Thursday, 26 March 2015

As Saudi Arabia and Allies Continue Airstrikes, Sorrow and Rage in Yemen

As Saudi Arabia and Allies Continue Airstrikes, Sorrow and Rage in Yemen

Saudi Arabia discusses deploying as many as 150,000 troops and 100 warplanes in operation receiving coordination from the Pentagon and supported by Egypt, Morocco, Jordan, Sudan, Kuwait, the United Arab Emirates, Qatar and Bahrain
People carry the body of a woman covered with a blanket from under the rubble of houses destroyed by Saudi airstrikes near Sanaa Airport, Yemen, Thursday, March 26, 2015. Saudi Arabia launched airstrikes Thursday targeting military installations in Yemen held by Shiite rebels who were taking over a key port city in the country's south and had driven the embattled president to flee by sea, security officials said. (Photo: AP/Hani Mohammed)
Airstrikes led by Saudi Arabia, and supported by other members of Gulf Cooperating Council and the U.S. government, continued to hit Yemen on Thursday as the situation in one of the world's most impoverished, yet strategically important countries continues to unravel amid what can only be described now as all-out war.
Reports indicates that a first wave of bombings overnight which resulted in a number of civilian deaths—including entire families trapped in flattened houses—have spurred widespread anger in Sanaa and other targeted cities, even among members of the population opposed to the Houthi rebels who have now wrested control of much of the country from President Abd-Rabbu Mansour Hadi, whose whereabouts remain hard to establish.
The White House, reports Reuters, has said it is actively supporting the operation and President Obama has authorized U.S. "logistical and intelligence support" for the bombing campaign.

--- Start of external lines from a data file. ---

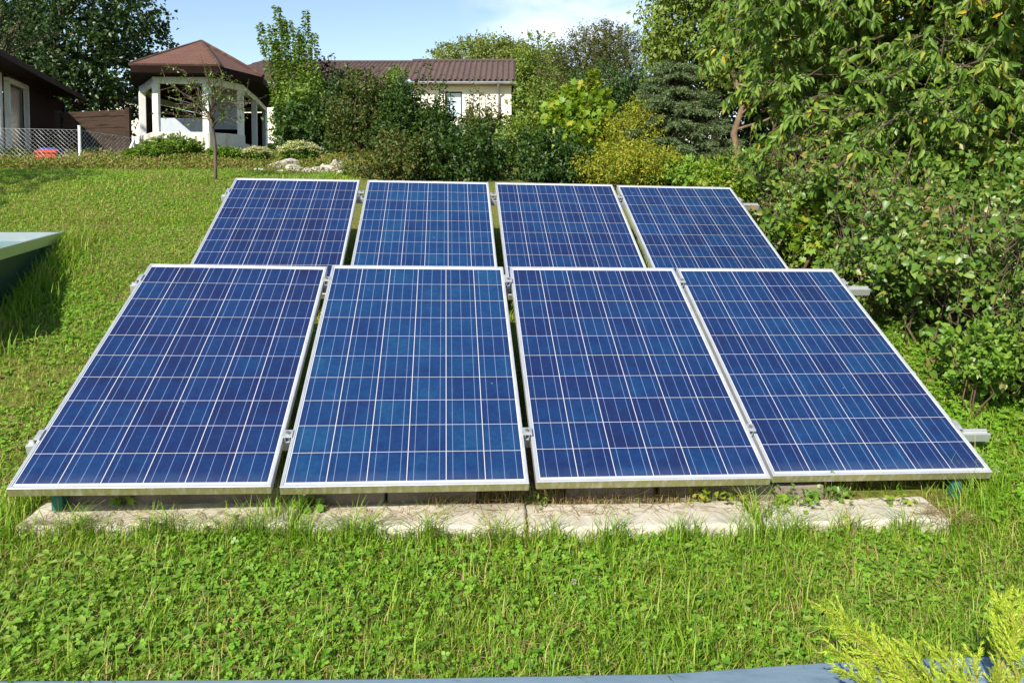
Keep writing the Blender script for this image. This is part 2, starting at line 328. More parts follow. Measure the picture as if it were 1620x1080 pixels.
# ------------------------------------------------------------------ foliage generators (numpy)
class Leaves:
    def __init__(s, seed): s.r = np.random.default_rng(seed); s.V = []; s.P3 = []; s.P4 = []; s.n = 0
    def add(s, C, A, Nn, ln, wd, kind='rhomb', fold=.25, droop=.15):
        """C centres of the leaf bases, A axis, Nn rough normals, ln/wd arrays"""
        n = len(C); C = np.asarray(C, float)
        ln = np.broadcast_to(np.asarray(ln, float), (n,))[:, None]; wd = np.broadcast_to(np.asarray(wd, float), (n,))[:, None]
        A = A / (np.linalg.norm(A, axis=1, keepdims=True) + 1e-9)
        S = np.cross(A, Nn); S /= (np.linalg.norm(S, axis=1, keepdims=True) + 1e-9); U = np.cross(S, A)
        def pt(a, b, u): return C + A * ln * a + S * wd * b + U * ln * u
        if kind == 'rhomb':
            pts = [pt(0, 0, 0), pt(.45, .5, fold * .5), pt(1, 0, -droop), pt(.45, -.5, fold * .5)]; t3 = [(0, 1, 2), (0, 2, 3)]; t4 = []
        elif kind == 'long':     # pointed oval with a folded midrib and a drooping tip
            pts = [pt(0, 0, 0), pt(.28, .42, fold * .25 - .02), pt(.28, 0, 0.0 - fold * .12), pt(.28, -.42, fold * .25 - .02), pt(.65, .40, fold * .25 - droop * .5), pt(.65, 0, -droop * .5 - fold * .12), pt(.65, -.40, fold * .25 - droop * .5), pt(1, 0, -droop * 1.5)]
            t3 = [(0, 1, 2), (0, 2, 3), (4, 7, 5), (5, 7, 6)]; t4 = [(1, 4, 5, 2), (2, 5, 6, 3)]
        elif kind == 'heart':
            pts = [pt(.08, 0, 0), pt(-.04, .3, .04), pt(.22, .52, fold * .4), pt(.6, .36, fold * .2 - droop * .4), pt(1, 0, -droop), pt(.6, -.36, fold * .2 - droop * .4), pt(.22, -.52, fold * .4), pt(-.04, -.3, .04), pt(.45, 0, -.06)]
            t3 = [(0, 1, 8), (1, 2, 8), (2, 3, 8), (3, 4, 8), (4, 5, 8), (5, 6, 8), (6, 7, 8), (7, 0, 8)]; t4 = []
        elif kind == 'round':
            pts = [pt(0, 0, 0), pt(.35, .42, fold * .3), pt(.8, .42, fold * .2), pt(1, 0, -droop), pt(.8, -.42, fold * .2), pt(.35, -.42, fold * .3)]
            t3 = []; t4 = [(0, 1, 2, 3), (0, 3, 4, 5)]
        elif kind == 'maple':
            prof = [(0, 0), (.02, .30), (.18, .26), (.30, .56), (.42, .30), (.72, .44), (.66, .2), (1, 0)]
            q = [(a, b) for a, b in prof] + [(a, -b) for a, b in prof[-2:0:-1]]
            pts = [pt(a, b, fold * abs(b) * .5 - droop * a * a) for a, b in q] + [pt(.35, 0, -.02)]; c = len(q)
            t3 = [(i, (i + 1) % c, c) for i in range(c)]; t4 = []
        elif kind == 'blade':    # bent grass blade
            pts = [pt(0, .5, 0), pt(0, -.5, 0), pt(.5, .42, fold * .3), pt(.5, -.42, fold * .3), pt(1, 0, -droop)]
            t3 = [(2, 3, 4)]; t4 = [(0, 1, 3, 2)]
        k = len(pts); V = np.stack(pts, 1).reshape(-1, 3); base = s.n + np.arange(n)[:, None] * k
        s.V.append(V)
        for t in t3: s.P3.append(base + np.array(t))
        for t in t4: s.P4.append(base + np.array(t))
        s.n += n * k
    def build(s, name, m, parent=None):
        polys = []
        if s.P3: polys.append(np.concatenate(s.P3))
        if s.P4: polys.append(np.concatenate(s.P4))
        return link(name, np_mesh(name, np.concatenate(s.V), polys), m, parent)
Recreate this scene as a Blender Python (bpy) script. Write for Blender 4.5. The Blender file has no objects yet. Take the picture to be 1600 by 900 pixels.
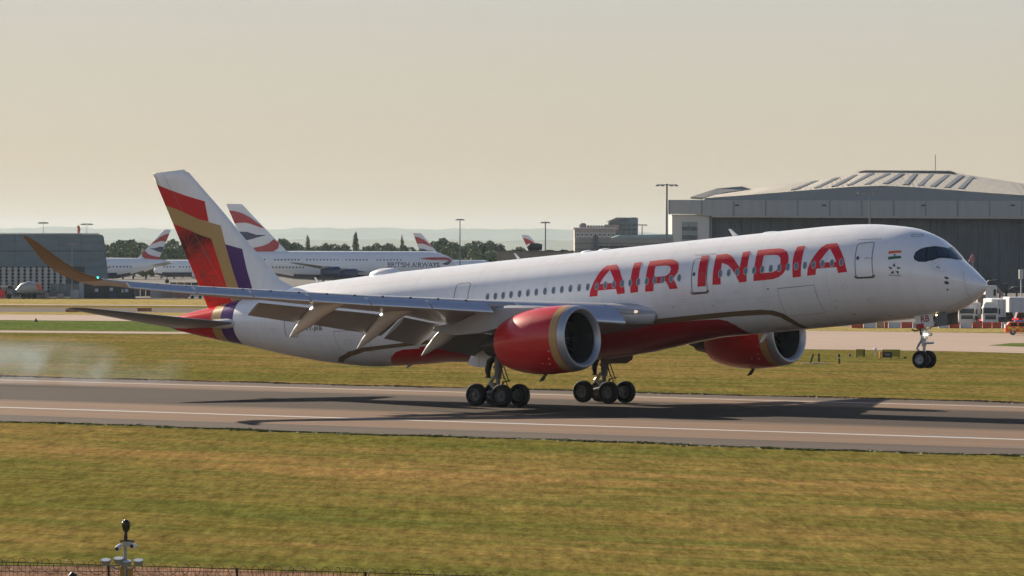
import bpy, bmesh, math, random, json
import numpy as np
from mathutils import Vector, Matrix
from mathutils.geometry import tessellate_polygon
random.seed(7); rng = np.random.default_rng(11)
R = math.radians; PI = math.pi
scene = bpy.context.scene; COL = scene.collection

# ------------------------------------------------------------------ camera
CAM_POS = (193.7013, -241.2073, 9.4673); YAW, PITCH, ROLL, FPX = -0.68471, -0.00708, 0.00352, 7738.4
d_ = Vector((math.sin(YAW)*math.cos(PITCH), math.cos(YAW)*math.cos(PITCH), math.sin(PITCH)))
r_ = Vector((math.cos(YAW), -math.sin(YAW), 0)); u_ = r_.cross(d_)
r2 = math.cos(ROLL)*r_+math.sin(ROLL)*u_; u2 = -math.sin(ROLL)*r_+math.cos(ROLL)*u_
cam = bpy.data.cameras.new('camera'); camo = bpy.data.objects.new('camera', cam); COL.objects.link(camo)
cam.sensor_width = 36; cam.lens = FPX/1600*36; cam.clip_start = 1; cam.clip_end = 120000
camo.matrix_world = Matrix(((r2.x,u2.x,-d_.x,CAM_POS[0]),(r2.y,u2.y,-d_.y,CAM_POS[1]),(r2.z,u2.z,-d_.z,CAM_POS[2]),(0,0,0,1)))
scene.camera = camo

# ------------------------------------------------------------------ light
SUN_EL = 22.0; LIGHT_AZ = -16.0      # light travels towards this heading (from +X)
sun = bpy.data.lights.new('sun', 'SUN'); suno = bpy.data.objects.new('sun', sun); COL.objects.link(suno)
sun.energy = 5.0; sun.angle = R(0.55); sun.color = (1.0, 0.86, 0.68)
L_ = Vector((math.cos(R(LIGHT_AZ))*math.cos(R(SUN_EL)), math.sin(R(LIGHT_AZ))*math.cos(R(SUN_EL)), -math.sin(R(SUN_EL))))
suno.rotation_euler = L_.to_track_quat('-Z', 'Y').to_euler()
world = bpy.data.worlds.new('World'); scene.world = world; world.use_nodes = True
wn = world.node_tree.nodes; wl = world.node_tree.links
sky = wn.new('ShaderNodeTexSky'); sky.sky_type = 'NISHITA'; sky.sun_disc = False
sky.sun_elevation = R(SUN_EL); sky.sun_rotation = R(90-(LIGHT_AZ+180)); sky.dust_density = 1.6; sky.air_density = 1.0; sky.ozone_density = 1.5
bg = wn['Background']; EXPO = .95; SKY_ST = .05; SKY_LOW, SKY_MID, SKY_HIGH = (193,161,120), (199,188,168), (196,195,190); bg.inputs[1].default_value = SKY_ST
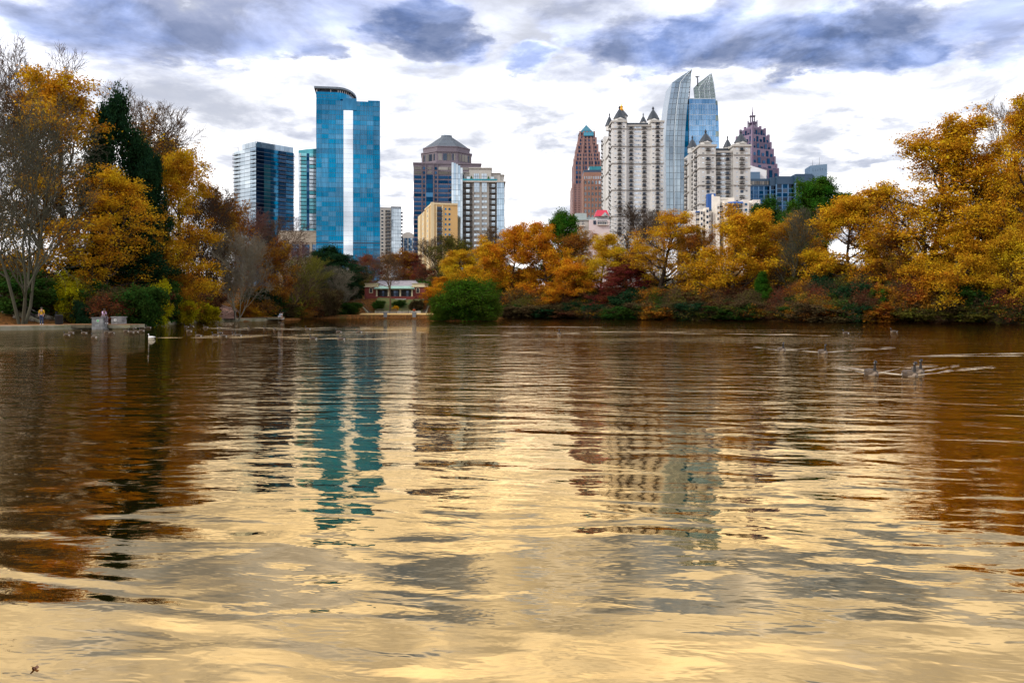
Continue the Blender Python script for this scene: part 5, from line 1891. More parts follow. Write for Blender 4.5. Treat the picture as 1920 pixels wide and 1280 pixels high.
# ------------------------------------------------------------------ understorey on both banks: a thicket nobody could count
def thicket():
    root = empty('undergrowth', (0, 0, 0))
    tag(root, 'brown and olive thicket of twigs filling the banks between the trees', 'undergrowth', None, 'stuff')
    rg = random.Random(5)
    cols_ = [(0.16, 0.07, 0.03), AMBER, OLIVE, (0.14, 0.10, 0.04), (0.11, 0.075, 0.03), GREEN, DGREEN]
    spots = []
    for i in range(230):
        px = rg.uniform(935, 1935)
        shore = np.interp(px, [940, 1100, 1250, 1400, 1600, 1800, 1935], [168, 160, 147, 136, 123, 115, 107])
        spots.append((px, shore + rg.choice([-.2, 0.4, 1.2, 2.0, 3.5, 6, 10, 15, 22]) + rg.uniform(-1, 2), rg.uniform(2.5, 5.0)))
    for i in range(90):
        px = rg.uniform(-20, 640)
        shore = np.interp(px, [-20, 160, 250, 400, 500, 580, 660], [88, 90, 92, 129, 146, 170, 176])
        d = shore + rg.choice([5, 6.5, 9, 13, 18, 26] if px < 470 else [-3, -1.5, 0, 3, 8, 16]) + rg.uniform(-1, 2)
        if 380 < px < 470 and d < 150:
            continue
        spots.append((px, d, rg.uniform(2.5, 5.5)))
    for i in range(40):
        spots.append((rg.uniform(650, 960), rg.uniform(196, 225), rg.uniform(3, 5.5)))
    for px, d, h in spots:
        P = PROTO['bramble' if rg.random() < .6 else rg.choice(['bush', 'bush2'])]
        x = X(px, d)
        if lake_dist(np.array([x]), np.array([d]))[0] < -.5 or (-31 < x < -13 and 165 < d < 196):
            continue
        sw = rg.uniform(4.5, 8.0) / P['w']
        h = h * .6 if lake_dist(np.array([x]), np.array([d]))[0] < 1.5 else h
        for part in ('twigs', 'crown'):
            if part in P:
                o = bpy.data.objects.new('thicket_' + part, P[part])
                link(o, root)
                o.location = (x, d, gh(x, d) - .1)
                o.rotation_euler = (0, 0, rg.uniform(0, 6.28))
                o.scale = (sw, sw, h / P['h'])
                o.color = (*(rg.choice(cols_) if part == 'crown' else BROWN), 1)


thicket()

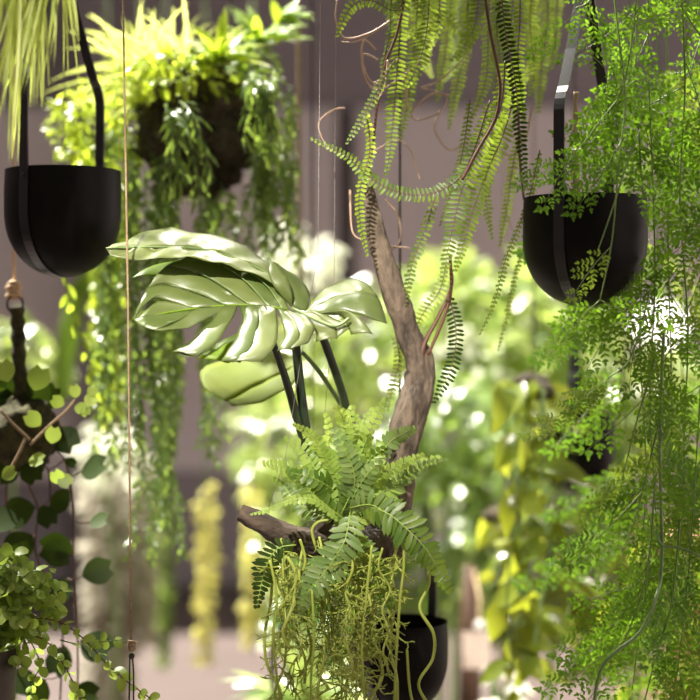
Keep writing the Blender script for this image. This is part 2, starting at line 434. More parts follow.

However, according National Security Council spokeswoman, U.S. forces are not involved in direct military action in Yemen.
The Houthi-controlled ministry of health said that at least 18 civilians were killed and 24 were injured after airstrikes pummeled the capital city of Sanaa. According to Al-Jazeera English, strikes were also reported on targets in the Malaheez and Hafr Sufyan regions of Saada province, a main Houthi stronghold on the border with Saudi Arabia.
RT.com hosted a footage from a rally by Houthi supporters that took place in the Sanaa on Thursday, showing thousands of Yemeni citizens angrily condemning Saudia Arabia, the U.S., and the other members of the GCC who are backing the military campaign dubbed 'Operation Decisive Storm':
Journalist Tom Finn, who is maintaining a live-blog for Middle East Eye on the ongoing situation in Yemen, provided this round-up of overnight developments:
  •  Global oil prices rise by 6 percent as Saudi Arabia and Gulf allies launch sweeping military operation
  • Saudi officials considering deploying as many as 150,000 troops and 100 warplanes to operation that includes Egypt, Morocco, Jordan, Sudan, Kuwait, the United Arab Emirates, Qatar and Bahrain
  • US providing “logistical and intelligence support” to the Saudi-led forces
The Associated Press reports:
[Houthi leaders] were calling on their supporters to protest in the streets of Sanaa on Thursday afternoon, Yemen's Houthi-controlled state news agency SABA reported. TV stations affiliated with the rebels and their ally, former President Ali Abdullah Saleh, showed the aftermath of the strikes Thursday morning in what appeared to be a residential area.
Al-Masirah TV, affiliated with the Houthis, quoted the ministry of health as saying that 18 civilians were killed and 24 were injured.
Yemen Today, a TV station affiliated with Saleh, showed hundreds of residents congregating around a number of flattened houses, some chanting "Death to Al-Saud", in reference to the kingdom's royal family. The civilians were sifting through the rubble, pulling out mattresses, bricks and shrapnel.
An Associated Press reporter on the scene in the Sanaa neighborhood near the international airport saw people searching for loved ones in the debris of flattened homes. Residents said at least three bodies were pulled from the rubble. There were traces of blood between the bricks.
Ahmed al-Sumaini said an entire alley close to the airport was wiped out in the strikes overnight. He said people ran out from their homes in the middle of the night. "This was a surprise. I was asleep and I was jolted out of my bed," he said, waving a piece of shrapnel.
Speaking to  Al Jazeera from Sanaa, Houthi spokesman Mohammed Al Bukhaiti called the military action a declaration of war on Yemen, adding that reports alledging that Houthi leader Mohamed Ali Al Houthi had been injured were false. 
Meanwhile, Iran's Foreign Minister Mohammad Javad Zarif demanded an immediate halt to the airstrikes which he called a form of "US-backed aggression" which would only make matters worse in the region.
"Military action from outside of Yemen against its territorial integrity and its people will have no other result than more bloodshed and more deaths," Zarif told the state-owned Al-Alam television station.